My takeaway: ignore the noise about specific attack vectors. Watch for three signals instead. First, mainstream media coverage of this paper. If the WSJ or Bloomberg runs a story, expect a 2-5% dip in BTC. Second, monitor BTC futures funding rates — a sustained negative rate would indicate traders hedging against a narrative event. Third, watch miner pool concentration. If the top two pools approach 51% (they’re currently around 45%), the theoretical risk becomes marginally more real. None of this is imminent, but it’s what I’m watching.
I don’t believe we’ll see a 51% attack on Bitcoin in my lifetime. The logistical and social hurdles are too high. But I do believe narratives can destroy value faster than any code exploit. Harvey’s paper is a narrative exploit in waiting. The smart move isn’t to panic; it’s to understand the mechanics so you can recognize FUD when it lands. That’s what I learned from the Terra collapse: clarity in chaos is the only edge.
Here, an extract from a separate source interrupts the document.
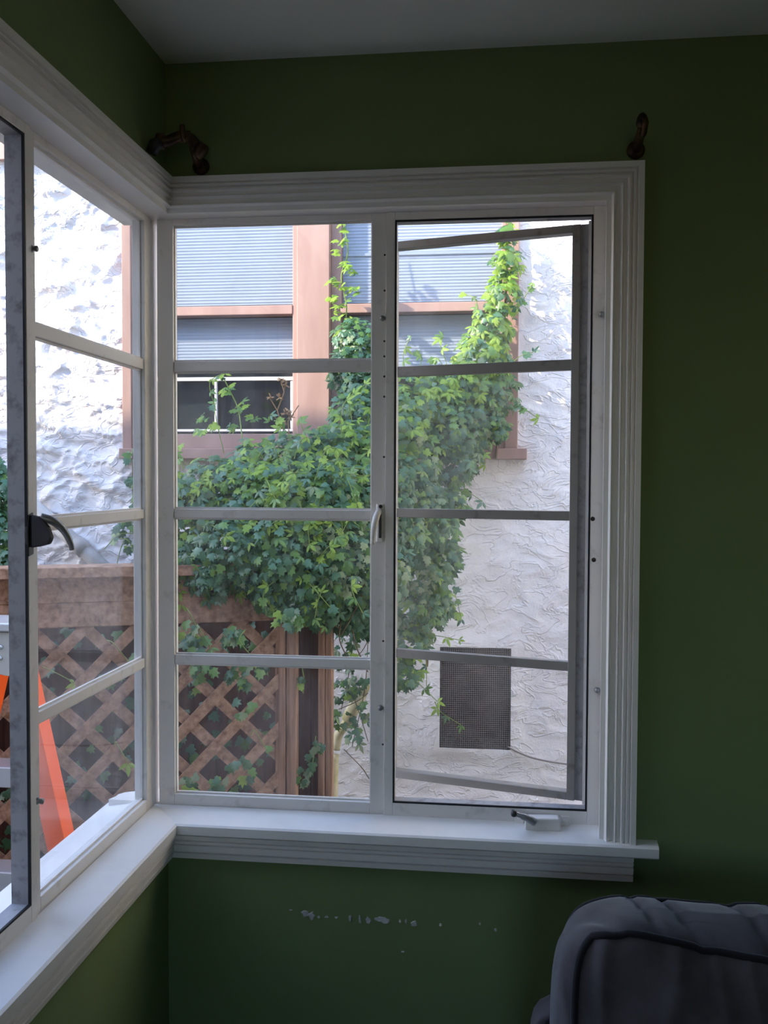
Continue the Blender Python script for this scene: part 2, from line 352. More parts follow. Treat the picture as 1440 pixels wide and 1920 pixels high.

Final thought: the next time someone quotes the $8 billion attack cost, ask them how they’d actually acquire the hardware without moving the market. Ask them how they’d hide the energy footprint. Ask them what happens when the community forks. The answer will be silence — or a pivot to “but theoretically.” Theoretically, a meteor could hit the earth tomorrow. That doesn’t mean we stop building.